[What you should do]:
The entries below should be transcribed in their entirety, exactly as written.

(Items from a data source)

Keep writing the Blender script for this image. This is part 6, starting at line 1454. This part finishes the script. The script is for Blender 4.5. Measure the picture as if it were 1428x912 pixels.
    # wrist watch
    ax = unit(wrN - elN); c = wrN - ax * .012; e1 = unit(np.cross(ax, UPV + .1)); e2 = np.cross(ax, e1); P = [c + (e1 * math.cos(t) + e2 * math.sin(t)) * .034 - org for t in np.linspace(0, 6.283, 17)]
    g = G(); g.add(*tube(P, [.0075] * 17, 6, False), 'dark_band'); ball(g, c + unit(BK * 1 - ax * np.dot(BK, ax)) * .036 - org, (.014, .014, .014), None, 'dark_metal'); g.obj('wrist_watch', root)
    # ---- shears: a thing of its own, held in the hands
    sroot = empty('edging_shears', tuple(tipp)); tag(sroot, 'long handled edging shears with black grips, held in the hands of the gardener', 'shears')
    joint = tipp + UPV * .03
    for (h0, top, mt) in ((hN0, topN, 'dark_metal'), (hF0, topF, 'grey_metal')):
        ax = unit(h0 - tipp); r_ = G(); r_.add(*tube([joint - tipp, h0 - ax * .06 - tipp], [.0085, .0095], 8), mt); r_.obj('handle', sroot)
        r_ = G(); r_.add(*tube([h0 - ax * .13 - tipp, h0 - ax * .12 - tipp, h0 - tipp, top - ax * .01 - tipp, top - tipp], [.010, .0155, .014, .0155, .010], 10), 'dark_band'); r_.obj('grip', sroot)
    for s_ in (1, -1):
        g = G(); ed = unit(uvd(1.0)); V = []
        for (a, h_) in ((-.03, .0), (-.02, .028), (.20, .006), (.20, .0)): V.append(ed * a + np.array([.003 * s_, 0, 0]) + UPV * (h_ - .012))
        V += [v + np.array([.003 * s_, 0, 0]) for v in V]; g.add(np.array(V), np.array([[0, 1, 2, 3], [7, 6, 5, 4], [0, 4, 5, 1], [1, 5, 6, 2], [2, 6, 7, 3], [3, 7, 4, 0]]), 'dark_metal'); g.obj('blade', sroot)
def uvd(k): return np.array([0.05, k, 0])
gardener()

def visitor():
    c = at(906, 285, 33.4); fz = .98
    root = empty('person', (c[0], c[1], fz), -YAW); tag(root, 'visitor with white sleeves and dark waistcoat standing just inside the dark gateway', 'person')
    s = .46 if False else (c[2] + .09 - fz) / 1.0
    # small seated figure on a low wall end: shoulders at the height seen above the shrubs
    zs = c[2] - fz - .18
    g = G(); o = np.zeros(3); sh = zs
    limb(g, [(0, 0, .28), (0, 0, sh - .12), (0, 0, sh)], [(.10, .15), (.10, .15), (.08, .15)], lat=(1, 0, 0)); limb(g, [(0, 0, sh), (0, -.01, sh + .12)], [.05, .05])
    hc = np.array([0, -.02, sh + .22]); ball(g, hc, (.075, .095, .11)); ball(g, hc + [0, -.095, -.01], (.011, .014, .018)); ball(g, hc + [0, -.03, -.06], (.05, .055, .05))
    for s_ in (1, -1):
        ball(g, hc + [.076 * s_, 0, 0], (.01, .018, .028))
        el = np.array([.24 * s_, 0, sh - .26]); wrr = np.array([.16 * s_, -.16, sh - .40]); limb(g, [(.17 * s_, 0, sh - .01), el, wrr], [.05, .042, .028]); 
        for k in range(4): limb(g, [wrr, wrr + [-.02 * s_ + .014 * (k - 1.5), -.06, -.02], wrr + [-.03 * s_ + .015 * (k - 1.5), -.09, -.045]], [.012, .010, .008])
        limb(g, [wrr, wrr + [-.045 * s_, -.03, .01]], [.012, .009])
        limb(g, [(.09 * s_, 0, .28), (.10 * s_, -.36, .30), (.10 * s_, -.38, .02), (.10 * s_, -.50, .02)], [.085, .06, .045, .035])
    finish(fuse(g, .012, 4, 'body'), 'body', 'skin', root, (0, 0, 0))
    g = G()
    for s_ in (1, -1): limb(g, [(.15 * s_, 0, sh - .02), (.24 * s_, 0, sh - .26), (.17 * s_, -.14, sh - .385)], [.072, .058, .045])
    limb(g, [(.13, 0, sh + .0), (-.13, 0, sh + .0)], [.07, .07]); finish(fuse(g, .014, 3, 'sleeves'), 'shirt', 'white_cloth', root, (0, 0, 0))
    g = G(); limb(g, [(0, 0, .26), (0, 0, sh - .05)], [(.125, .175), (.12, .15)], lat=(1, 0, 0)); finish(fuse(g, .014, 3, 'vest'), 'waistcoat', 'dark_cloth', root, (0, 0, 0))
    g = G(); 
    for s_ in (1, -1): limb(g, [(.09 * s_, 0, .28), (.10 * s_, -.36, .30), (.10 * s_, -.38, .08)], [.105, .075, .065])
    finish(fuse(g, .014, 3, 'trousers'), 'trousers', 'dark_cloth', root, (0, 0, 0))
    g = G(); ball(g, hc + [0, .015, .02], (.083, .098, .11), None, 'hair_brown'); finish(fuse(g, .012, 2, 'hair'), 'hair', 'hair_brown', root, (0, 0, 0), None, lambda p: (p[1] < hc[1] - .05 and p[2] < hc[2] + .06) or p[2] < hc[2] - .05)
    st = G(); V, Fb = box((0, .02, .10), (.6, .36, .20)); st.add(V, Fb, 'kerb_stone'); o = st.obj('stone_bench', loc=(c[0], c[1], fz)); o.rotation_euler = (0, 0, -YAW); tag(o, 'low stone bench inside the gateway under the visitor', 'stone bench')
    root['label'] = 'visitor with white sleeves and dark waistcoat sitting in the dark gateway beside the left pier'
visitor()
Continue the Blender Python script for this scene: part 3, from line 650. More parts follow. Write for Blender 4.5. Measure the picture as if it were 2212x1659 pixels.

[The answer]:
Keep writing the Blender script for this image. This is part 6, starting at line 1454. This part finishes the script. The script is for Blender 4.5. Measure the picture as if it were 1428x912 pixels.
    # wrist watch
    ax = unit(wrN - elN); c = wrN - ax * .012; e1 = unit(np.cross(ax, UPV + .1)); e2 = np.cross(ax, e1); P = [c + (e1 * math.cos(t) + e2 * math.sin(t)) * .034 - org for t in np.linspace(0, 6.283, 17)]
    g = G(); g.add(*tube(P, [.0075] * 17, 6, False), 'dark_band'); ball(g, c + unit(BK * 1 - ax * np.dot(BK, ax)) * .036 - org, (.014, .014, .014), None, 'dark_metal'); g.obj('wrist_watch', root)
    # ---- shears: a thing of its own, held in the hands
    sroot = empty('edging_shears', tuple(tipp)); tag(sroot, 'long handled edging shears with black grips, held in the hands of the gardener', 'shears')
    joint = tipp + UPV * .03
    for (h0, top, mt) in ((hN0, topN, 'dark_metal'), (hF0, topF, 'grey_metal')):
        ax = unit(h0 - tipp); r_ = G(); r_.add(*tube([joint - tipp, h0 - ax * .06 - tipp], [.0085, .0095], 8), mt); r_.obj('handle', sroot)
        r_ = G(); r_.add(*tube([h0 - ax * .13 - tipp, h0 - ax * .12 - tipp, h0 - tipp, top - ax * .01 - tipp, top - tipp], [.010, .0155, .014, .0155, .010], 10), 'dark_band'); r_.obj('grip', sroot)
    for s_ in (1, -1):
        g = G(); ed = unit(uvd(1.0)); V = []
        for (a, h_) in ((-.03, .0), (-.02, .028), (.20, .006), (.20, .0)): V.append(ed * a + np.array([.003 * s_, 0, 0]) + UPV * (h_ - .012))
        V += [v + np.array([.003 * s_, 0, 0]) for v in V]; g.add(np.array(V), np.array([[0, 1, 2, 3], [7, 6, 5, 4], [0, 4, 5, 1], [1, 5, 6, 2], [2, 6, 7, 3], [3, 7, 4, 0]]), 'dark_metal'); g.obj('blade', sroot)
def uvd(k): return np.array([0.05, k, 0])
gardener()

def visitor():
    c = at(906, 285, 33.4); fz = .98
    root = empty('person', (c[0], c[1], fz), -YAW); tag(root, 'visitor with white sleeves and dark waistcoat standing just inside the dark gateway', 'person')
    s = .46 if False else (c[2] + .09 - fz) / 1.0
    # small seated figure on a low wall end: shoulders at the height seen above the shrubs
    zs = c[2] - fz - .18
    g = G(); o = np.zeros(3); sh = zs
    limb(g, [(0, 0, .28), (0, 0, sh - .12), (0, 0, sh)], [(.10, .15), (.10, .15), (.08, .15)], lat=(1, 0, 0)); limb(g, [(0, 0, sh), (0, -.01, sh + .12)], [.05, .05])
    hc = np.array([0, -.02, sh + .22]); ball(g, hc, (.075, .095, .11)); ball(g, hc + [0, -.095, -.01], (.011, .014, .018)); ball(g, hc + [0, -.03, -.06], (.05, .055, .05))
    for s_ in (1, -1):
        ball(g, hc + [.076 * s_, 0, 0], (.01, .018, .028))
        el = np.array([.24 * s_, 0, sh - .26]); wrr = np.array([.16 * s_, -.16, sh - .40]); limb(g, [(.17 * s_, 0, sh - .01), el, wrr], [.05, .042, .028]); 
        for k in range(4): limb(g, [wrr, wrr + [-.02 * s_ + .014 * (k - 1.5), -.06, -.02], wrr + [-.03 * s_ + .015 * (k - 1.5), -.09, -.045]], [.012, .010, .008])
        limb(g, [wrr, wrr + [-.045 * s_, -.03, .01]], [.012, .009])
        limb(g, [(.09 * s_, 0, .28), (.10 * s_, -.36, .30), (.10 * s_, -.38, .02), (.10 * s_, -.50, .02)], [.085, .06, .045, .035])
    finish(fuse(g, .012, 4, 'body'), 'body', 'skin', root, (0, 0, 0))
    g = G()
    for s_ in (1, -1): limb(g, [(.15 * s_, 0, sh - .02), (.24 * s_, 0, sh - .26), (.17 * s_, -.14, sh - .385)], [.072, .058, .045])
    limb(g, [(.13, 0, sh + .0), (-.13, 0, sh + .0)], [.07, .07]); finish(fuse(g, .014, 3, 'sleeves'), 'shirt', 'white_cloth', root, (0, 0, 0))
    g = G(); limb(g, [(0, 0, .26), (0, 0, sh - .05)], [(.125, .175), (.12, .15)], lat=(1, 0, 0)); finish(fuse(g, .014, 3, 'vest'), 'waistcoat', 'dark_cloth', root, (0, 0, 0))
    g = G(); 
    for s_ in (1, -1): limb(g, [(.09 * s_, 0, .28), (.10 * s_, -.36, .30), (.10 * s_, -.38, .08)], [.105, .075, .065])
    finish(fuse(g, .014, 3, 'trousers'), 'trousers', 'dark_cloth', root, (0, 0, 0))
    g = G(); ball(g, hc + [0, .015, .02], (.083, .098, .11), None, 'hair_brown'); finish(fuse(g, .012, 2, 'hair'), 'hair', 'hair_brown', root, (0, 0, 0), None, lambda p: (p[1] < hc[1] - .05 and p[2] < hc[2] + .06) or p[2] < hc[2] - .05)
    st = G(); V, Fb = box((0, .02, .10), (.6, .36, .20)); st.add(V, Fb, 'kerb_stone'); o = st.obj('stone_bench', loc=(c[0], c[1], fz)); o.rotation_euler = (0, 0, -YAW); tag(o, 'low stone bench inside the gateway under the visitor', 'stone bench')
    root['label'] = 'visitor with white sleeves and dark waistcoat sitting in the dark gateway beside the left pier'
visitor()
Continue the Blender Python script for this scene: part 3, from line 650. More parts follow. Write for Blender 4.5. Measure the picture as if it were 2212x1659 pixels.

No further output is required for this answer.